> REQUIRED WORK:
Quote the data below in full, minus the images.

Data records
[BEGIN]

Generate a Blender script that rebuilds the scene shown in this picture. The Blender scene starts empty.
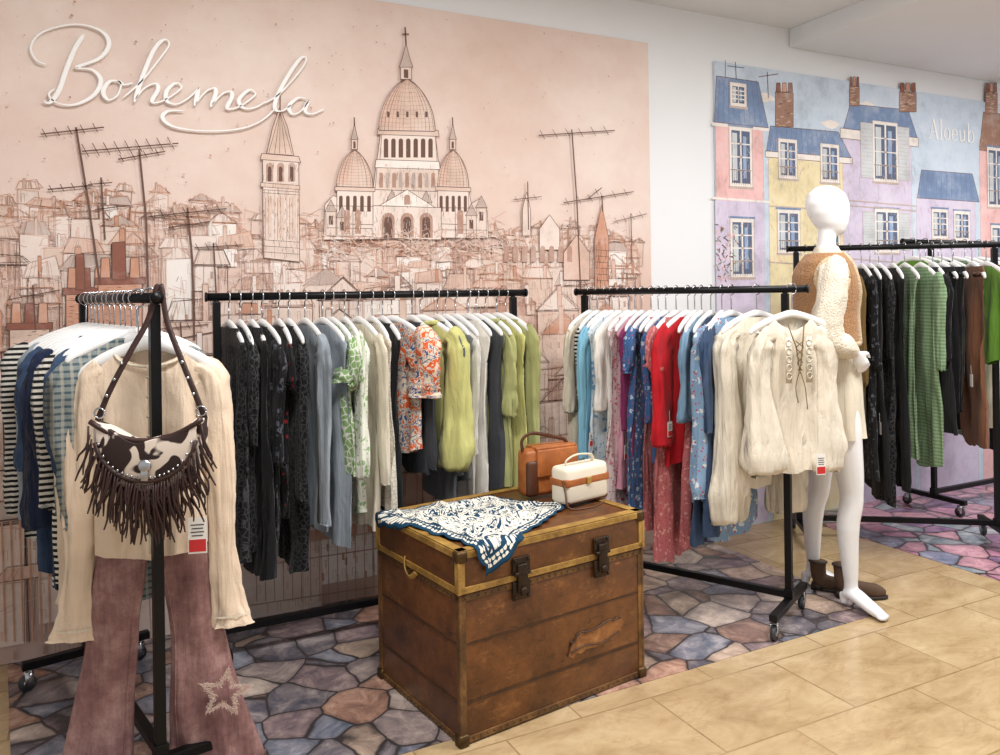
import bpy, bmesh, math, random
from mathutils import Vector, Matrix, Euler, noise
from math import sin, cos, pi, radians
random.seed(7)
S=bpy.context.scene
try:
    S.view_settings.view_transform='Standard'
    S.view_settings.look='None'
except Exception: pass
# ---------------------------------------------------------------- measurement helpers
F=800.0; H=1.5; HY=293.0; RHO=radians(.8)
YAW=math.atan2(400,800); CY=cos(YAW); SY=sin(YAW)
YW=3.86
def ray(px,py):
    dx=px-500; dy=py-HY
    x=dx*cos(RHO)-dy*sin(RHO); y=dx*sin(RHO)+dy*cos(RHO)
    r=x/F; u=-y/F
    return CY*r+SY, -SY*r+CY, u
def onwall(px,py,Y=YW):
    a,b,u=ray(px,py); t=Y/b
    return a*t, H+u*t
def onfloor(px,py,h=0.0):
    a,b,u=ray(px,py); t=(H-h)/(-u)
    return a*t, b*t
def lin(c):
    o=[]
    for k in c[:3]:
        k=k/255.0
        o.append(k/12.92 if k<=.04045 else ((k+.055)/1.055)**2.4)
    return (o[0],o[1],o[2],1)
# ---------------------------------------------------------------- materials
def newmat(name,rough=.7,metal=0,spec=.5):
    m=bpy.data.materials.new(name); m.use_nodes=True
    nt=m.node_tree; b=nt.nodes['Principled BSDF']
    b.inputs['Roughness'].default_value=rough; b.inputs['Metallic'].default_value=metal
    b.inputs['Specular IOR Level'].default_value=spec
    return m,nt,b
def nd(nt,t,ins=None,**kw):
    n=nt.nodes.new(t)
    for k,v in kw.items(): setattr(n,k,v)
    if ins:
        for k,v in ins.items():
            s=n.inputs[k]
            if hasattr(v,'is_output') : nt.links.new(v,s)
            else: s.default_value=v
    return n
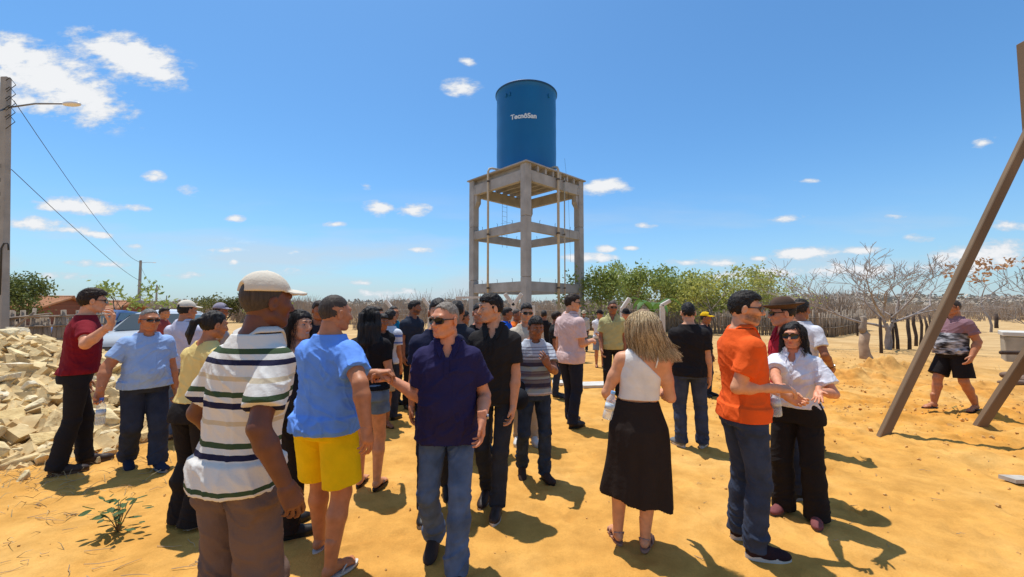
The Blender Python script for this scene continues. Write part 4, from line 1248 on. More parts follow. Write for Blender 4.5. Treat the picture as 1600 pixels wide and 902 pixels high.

[END]

> COMPLETED TASK:
Generate a Blender script that rebuilds the scene shown in this picture. The Blender scene starts empty.
import bpy, bmesh, math, random
from mathutils import Vector, Matrix, Euler, noise
from math import sin, cos, pi, radians
random.seed(7)
S=bpy.context.scene
try:
    S.view_settings.view_transform='Standard'
    S.view_settings.look='None'
except Exception: pass
# ---------------------------------------------------------------- measurement helpers
F=800.0; H=1.5; HY=293.0; RHO=radians(.8)
YAW=math.atan2(400,800); CY=cos(YAW); SY=sin(YAW)
YW=3.86
def ray(px,py):
    dx=px-500; dy=py-HY
    x=dx*cos(RHO)-dy*sin(RHO); y=dx*sin(RHO)+dy*cos(RHO)
    r=x/F; u=-y/F
    return CY*r+SY, -SY*r+CY, u
def onwall(px,py,Y=YW):
    a,b,u=ray(px,py); t=Y/b
    return a*t, H+u*t
def onfloor(px,py,h=0.0):
    a,b,u=ray(px,py); t=(H-h)/(-u)
    return a*t, b*t
def lin(c):
    o=[]
    for k in c[:3]:
        k=k/255.0
        o.append(k/12.92 if k<=.04045 else ((k+.055)/1.055)**2.4)
    return (o[0],o[1],o[2],1)
# ---------------------------------------------------------------- materials
def newmat(name,rough=.7,metal=0,spec=.5):
    m=bpy.data.materials.new(name); m.use_nodes=True
    nt=m.node_tree; b=nt.nodes['Principled BSDF']
    b.inputs['Roughness'].default_value=rough; b.inputs['Metallic'].default_value=metal
    b.inputs['Specular IOR Level'].default_value=spec
    return m,nt,b
def nd(nt,t,ins=None,**kw):
    n=nt.nodes.new(t)
    for k,v in kw.items(): setattr(n,k,v)
    if ins:
        for k,v in ins.items():
            s=n.inputs[k]
            if hasattr(v,'is_output') : nt.links.new(v,s)
            else: s.default_value=v
    return n
The Blender Python script for this scene continues. Write part 4, from line 1248 on. More parts follow. Write for Blender 4.5. Treat the picture as 1600 pixels wide and 902 pixels high.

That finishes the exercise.